I thought the knowledge is the training set and the intelligence is the emergent/side effect of reproducing that knowledge by making sure the reproduction is not rote memorisation?



I'd say that it takes intelligence to encode knowledge, and the more knowledge you have, the more intelligently you can encode further knowledge, in a virtuous cycle. But once you have a data set of knowledge, there's nothing to emerge, there are no side effects. It just sits there doing nothing. The intelligence is in the algorithms that access that encoded knowledge to produce something else.


The data set is flawed, noisy, and its pieces are disconnected. It takes intelligence to correct its flaws and connect them parsimoniously.
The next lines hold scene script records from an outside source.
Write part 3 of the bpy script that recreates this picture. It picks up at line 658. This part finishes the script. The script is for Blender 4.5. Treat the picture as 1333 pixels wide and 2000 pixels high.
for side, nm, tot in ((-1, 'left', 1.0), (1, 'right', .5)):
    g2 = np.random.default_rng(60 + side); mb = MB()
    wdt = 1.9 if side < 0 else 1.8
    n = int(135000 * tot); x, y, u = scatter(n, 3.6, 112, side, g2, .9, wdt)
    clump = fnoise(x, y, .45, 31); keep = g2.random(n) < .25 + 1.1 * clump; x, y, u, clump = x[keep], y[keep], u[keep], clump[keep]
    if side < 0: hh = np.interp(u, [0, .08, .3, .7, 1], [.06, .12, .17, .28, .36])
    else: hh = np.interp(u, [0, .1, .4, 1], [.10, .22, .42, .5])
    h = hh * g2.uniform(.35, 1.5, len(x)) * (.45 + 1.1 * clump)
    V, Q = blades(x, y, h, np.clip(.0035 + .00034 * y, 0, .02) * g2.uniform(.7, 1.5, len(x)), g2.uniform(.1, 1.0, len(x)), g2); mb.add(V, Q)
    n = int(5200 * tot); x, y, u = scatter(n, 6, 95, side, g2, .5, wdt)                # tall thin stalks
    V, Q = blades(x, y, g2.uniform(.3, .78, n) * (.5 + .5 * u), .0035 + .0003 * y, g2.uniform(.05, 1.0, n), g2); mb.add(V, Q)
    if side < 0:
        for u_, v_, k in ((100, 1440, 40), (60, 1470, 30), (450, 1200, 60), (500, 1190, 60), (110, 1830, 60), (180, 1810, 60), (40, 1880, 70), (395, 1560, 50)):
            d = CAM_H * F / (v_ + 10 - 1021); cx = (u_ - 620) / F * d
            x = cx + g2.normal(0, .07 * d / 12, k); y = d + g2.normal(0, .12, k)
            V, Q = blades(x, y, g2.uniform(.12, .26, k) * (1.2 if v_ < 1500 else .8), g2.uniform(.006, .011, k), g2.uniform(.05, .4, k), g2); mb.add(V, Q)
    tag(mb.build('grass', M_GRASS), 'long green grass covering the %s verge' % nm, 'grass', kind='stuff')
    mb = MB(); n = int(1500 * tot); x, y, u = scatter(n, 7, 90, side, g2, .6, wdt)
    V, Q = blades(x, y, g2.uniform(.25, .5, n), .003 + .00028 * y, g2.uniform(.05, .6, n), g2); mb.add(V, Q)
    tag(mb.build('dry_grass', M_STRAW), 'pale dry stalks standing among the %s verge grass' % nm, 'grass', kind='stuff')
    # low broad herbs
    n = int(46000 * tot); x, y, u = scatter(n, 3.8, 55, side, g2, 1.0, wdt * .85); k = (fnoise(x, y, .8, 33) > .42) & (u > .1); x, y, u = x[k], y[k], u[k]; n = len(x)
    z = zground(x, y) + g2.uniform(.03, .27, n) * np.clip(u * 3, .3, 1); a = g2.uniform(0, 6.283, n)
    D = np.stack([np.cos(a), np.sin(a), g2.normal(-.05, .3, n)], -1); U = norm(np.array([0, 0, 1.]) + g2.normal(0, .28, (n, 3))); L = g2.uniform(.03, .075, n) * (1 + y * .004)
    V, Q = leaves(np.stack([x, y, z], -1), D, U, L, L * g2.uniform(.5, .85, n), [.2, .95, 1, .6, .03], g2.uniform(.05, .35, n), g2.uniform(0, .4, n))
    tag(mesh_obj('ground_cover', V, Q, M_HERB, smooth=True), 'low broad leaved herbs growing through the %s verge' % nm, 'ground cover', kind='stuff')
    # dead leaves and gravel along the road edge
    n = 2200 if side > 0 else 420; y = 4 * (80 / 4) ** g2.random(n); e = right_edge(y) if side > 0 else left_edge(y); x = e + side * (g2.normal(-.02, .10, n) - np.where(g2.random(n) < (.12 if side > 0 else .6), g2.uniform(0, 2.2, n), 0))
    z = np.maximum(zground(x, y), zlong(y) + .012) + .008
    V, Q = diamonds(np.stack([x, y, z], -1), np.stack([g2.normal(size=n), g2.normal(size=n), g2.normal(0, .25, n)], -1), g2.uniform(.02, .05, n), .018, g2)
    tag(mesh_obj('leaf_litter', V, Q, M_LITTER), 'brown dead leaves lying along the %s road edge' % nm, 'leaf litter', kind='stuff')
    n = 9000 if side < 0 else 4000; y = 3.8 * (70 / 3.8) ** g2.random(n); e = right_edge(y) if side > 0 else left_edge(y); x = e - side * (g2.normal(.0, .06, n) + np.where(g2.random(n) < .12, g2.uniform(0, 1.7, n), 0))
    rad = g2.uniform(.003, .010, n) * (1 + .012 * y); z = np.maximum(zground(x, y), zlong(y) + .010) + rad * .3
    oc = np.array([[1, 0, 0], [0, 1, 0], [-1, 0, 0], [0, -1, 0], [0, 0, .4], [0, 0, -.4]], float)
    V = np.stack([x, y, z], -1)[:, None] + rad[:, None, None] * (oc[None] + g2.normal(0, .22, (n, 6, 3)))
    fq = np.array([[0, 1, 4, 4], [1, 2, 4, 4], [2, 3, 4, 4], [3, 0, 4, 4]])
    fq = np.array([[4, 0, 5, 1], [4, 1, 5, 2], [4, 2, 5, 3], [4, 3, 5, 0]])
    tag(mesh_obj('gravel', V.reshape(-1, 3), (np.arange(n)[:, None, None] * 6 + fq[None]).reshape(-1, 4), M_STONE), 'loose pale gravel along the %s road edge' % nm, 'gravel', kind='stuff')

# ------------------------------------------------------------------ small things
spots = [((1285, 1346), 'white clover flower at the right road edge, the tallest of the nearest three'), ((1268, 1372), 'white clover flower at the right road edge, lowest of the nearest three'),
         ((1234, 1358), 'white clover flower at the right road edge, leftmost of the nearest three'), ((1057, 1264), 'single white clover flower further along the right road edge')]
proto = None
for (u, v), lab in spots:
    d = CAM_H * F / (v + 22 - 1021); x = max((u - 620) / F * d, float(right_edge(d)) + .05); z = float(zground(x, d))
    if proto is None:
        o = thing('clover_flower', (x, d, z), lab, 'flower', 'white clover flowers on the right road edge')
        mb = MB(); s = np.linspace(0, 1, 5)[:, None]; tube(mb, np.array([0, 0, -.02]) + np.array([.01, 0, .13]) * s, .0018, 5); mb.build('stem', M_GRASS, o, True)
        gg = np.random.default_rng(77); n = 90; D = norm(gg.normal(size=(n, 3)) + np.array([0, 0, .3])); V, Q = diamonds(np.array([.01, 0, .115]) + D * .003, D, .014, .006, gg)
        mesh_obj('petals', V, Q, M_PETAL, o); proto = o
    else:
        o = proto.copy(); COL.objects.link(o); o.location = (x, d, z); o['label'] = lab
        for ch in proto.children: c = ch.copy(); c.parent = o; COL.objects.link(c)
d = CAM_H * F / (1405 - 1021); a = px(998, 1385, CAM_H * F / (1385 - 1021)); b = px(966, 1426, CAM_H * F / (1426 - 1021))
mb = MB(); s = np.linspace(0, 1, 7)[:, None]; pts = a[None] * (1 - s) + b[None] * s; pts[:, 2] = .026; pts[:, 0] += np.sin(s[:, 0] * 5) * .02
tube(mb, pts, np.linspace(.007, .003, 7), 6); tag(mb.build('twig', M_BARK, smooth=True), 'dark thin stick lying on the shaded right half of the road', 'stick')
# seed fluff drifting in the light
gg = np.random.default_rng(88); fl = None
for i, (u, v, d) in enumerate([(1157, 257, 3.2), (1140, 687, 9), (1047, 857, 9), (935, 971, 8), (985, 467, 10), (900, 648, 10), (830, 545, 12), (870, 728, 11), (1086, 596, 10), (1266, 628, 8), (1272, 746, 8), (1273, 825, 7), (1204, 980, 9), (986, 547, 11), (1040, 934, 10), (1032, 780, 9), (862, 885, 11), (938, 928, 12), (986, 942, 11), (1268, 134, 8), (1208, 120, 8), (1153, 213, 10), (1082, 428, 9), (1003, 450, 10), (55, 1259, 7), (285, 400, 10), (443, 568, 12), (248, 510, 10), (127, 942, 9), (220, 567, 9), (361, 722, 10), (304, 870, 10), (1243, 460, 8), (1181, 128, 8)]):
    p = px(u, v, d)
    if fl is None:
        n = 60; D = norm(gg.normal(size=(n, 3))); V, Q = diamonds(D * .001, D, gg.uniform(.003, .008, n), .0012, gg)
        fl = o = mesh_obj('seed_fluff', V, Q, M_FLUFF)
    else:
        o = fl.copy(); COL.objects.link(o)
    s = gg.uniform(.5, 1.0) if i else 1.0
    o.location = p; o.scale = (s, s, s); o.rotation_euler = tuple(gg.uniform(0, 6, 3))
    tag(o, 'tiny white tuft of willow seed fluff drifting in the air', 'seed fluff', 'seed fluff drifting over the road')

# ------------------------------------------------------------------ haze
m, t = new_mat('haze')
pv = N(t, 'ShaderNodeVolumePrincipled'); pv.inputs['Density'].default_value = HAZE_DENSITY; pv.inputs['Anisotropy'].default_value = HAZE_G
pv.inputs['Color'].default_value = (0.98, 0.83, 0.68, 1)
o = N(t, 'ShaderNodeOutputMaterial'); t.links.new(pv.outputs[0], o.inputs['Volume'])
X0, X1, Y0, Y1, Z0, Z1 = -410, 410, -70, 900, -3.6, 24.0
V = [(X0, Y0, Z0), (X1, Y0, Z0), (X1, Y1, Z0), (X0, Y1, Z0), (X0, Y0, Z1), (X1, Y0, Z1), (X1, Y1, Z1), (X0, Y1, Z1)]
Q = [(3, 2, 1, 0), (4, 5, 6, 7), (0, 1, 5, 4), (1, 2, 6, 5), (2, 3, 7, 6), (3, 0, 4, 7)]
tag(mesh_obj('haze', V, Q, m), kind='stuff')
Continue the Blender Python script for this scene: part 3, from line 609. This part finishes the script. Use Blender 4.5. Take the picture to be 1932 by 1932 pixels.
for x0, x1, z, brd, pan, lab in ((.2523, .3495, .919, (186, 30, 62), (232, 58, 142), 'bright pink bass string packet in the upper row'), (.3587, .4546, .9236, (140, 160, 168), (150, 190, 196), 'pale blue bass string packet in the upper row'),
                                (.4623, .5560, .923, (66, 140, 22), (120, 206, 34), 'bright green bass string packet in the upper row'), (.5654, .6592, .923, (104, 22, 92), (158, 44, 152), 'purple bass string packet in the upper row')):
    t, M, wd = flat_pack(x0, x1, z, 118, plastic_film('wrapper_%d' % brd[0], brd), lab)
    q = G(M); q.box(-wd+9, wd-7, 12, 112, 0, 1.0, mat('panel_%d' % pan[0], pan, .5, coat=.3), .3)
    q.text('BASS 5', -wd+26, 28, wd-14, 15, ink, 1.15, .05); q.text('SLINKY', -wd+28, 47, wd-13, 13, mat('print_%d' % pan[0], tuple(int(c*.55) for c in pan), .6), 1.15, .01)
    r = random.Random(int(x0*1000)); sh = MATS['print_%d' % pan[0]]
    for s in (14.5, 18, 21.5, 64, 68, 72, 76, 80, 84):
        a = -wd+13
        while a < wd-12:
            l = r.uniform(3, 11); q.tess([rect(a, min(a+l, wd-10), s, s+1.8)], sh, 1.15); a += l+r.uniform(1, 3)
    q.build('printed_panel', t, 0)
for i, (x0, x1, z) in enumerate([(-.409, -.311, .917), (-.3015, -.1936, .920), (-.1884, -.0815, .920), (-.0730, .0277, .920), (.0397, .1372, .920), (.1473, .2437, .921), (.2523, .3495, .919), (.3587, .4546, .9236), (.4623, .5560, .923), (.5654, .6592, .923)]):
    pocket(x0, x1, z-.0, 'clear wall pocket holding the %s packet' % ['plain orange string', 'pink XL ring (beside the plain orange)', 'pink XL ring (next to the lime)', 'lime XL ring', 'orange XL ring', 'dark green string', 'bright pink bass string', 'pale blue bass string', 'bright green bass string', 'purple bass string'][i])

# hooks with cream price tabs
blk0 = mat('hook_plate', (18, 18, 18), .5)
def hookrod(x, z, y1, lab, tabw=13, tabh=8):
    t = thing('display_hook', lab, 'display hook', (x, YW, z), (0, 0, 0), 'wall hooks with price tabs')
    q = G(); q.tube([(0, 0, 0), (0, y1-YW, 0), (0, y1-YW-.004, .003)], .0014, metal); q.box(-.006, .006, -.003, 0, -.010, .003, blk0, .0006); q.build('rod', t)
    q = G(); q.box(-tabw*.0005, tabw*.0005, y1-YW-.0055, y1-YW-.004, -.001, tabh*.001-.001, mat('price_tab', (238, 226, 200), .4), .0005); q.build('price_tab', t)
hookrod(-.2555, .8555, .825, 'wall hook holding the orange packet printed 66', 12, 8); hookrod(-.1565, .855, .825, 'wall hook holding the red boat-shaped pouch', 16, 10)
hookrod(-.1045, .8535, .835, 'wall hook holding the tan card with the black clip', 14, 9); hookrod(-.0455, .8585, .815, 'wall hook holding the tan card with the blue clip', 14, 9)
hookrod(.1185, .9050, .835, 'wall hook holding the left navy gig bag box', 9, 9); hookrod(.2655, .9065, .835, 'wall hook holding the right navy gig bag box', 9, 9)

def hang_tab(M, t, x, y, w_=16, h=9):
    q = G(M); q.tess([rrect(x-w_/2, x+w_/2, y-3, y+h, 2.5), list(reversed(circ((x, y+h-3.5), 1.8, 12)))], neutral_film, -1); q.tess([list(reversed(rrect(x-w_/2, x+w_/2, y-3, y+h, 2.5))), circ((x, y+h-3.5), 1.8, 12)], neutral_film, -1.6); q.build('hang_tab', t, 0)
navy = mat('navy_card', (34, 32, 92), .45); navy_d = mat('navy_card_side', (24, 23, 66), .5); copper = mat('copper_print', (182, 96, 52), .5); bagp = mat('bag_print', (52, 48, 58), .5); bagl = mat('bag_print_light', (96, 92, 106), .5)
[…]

It takes knowledge to even know they're flawed, noisy, and disconnected. There's no reason to "correct" anything, unless you have knowledge that applying previously "understood" data has in fact produced deficient results in some application.

That's reinforcement learning -- an algorithm, which requires accurate knowledge acquisition, to be effective.


Every statistical machine learning algorithm, including RL, deals with noisy data. The process of fitting aims to remove the sampling noise, revealing the population distribution, thereby compressing it into a model.

The argument being advanced is that intelligence is the proposal of more parsimonious models, aka compression.


I've lost track of what we're disagreeing about.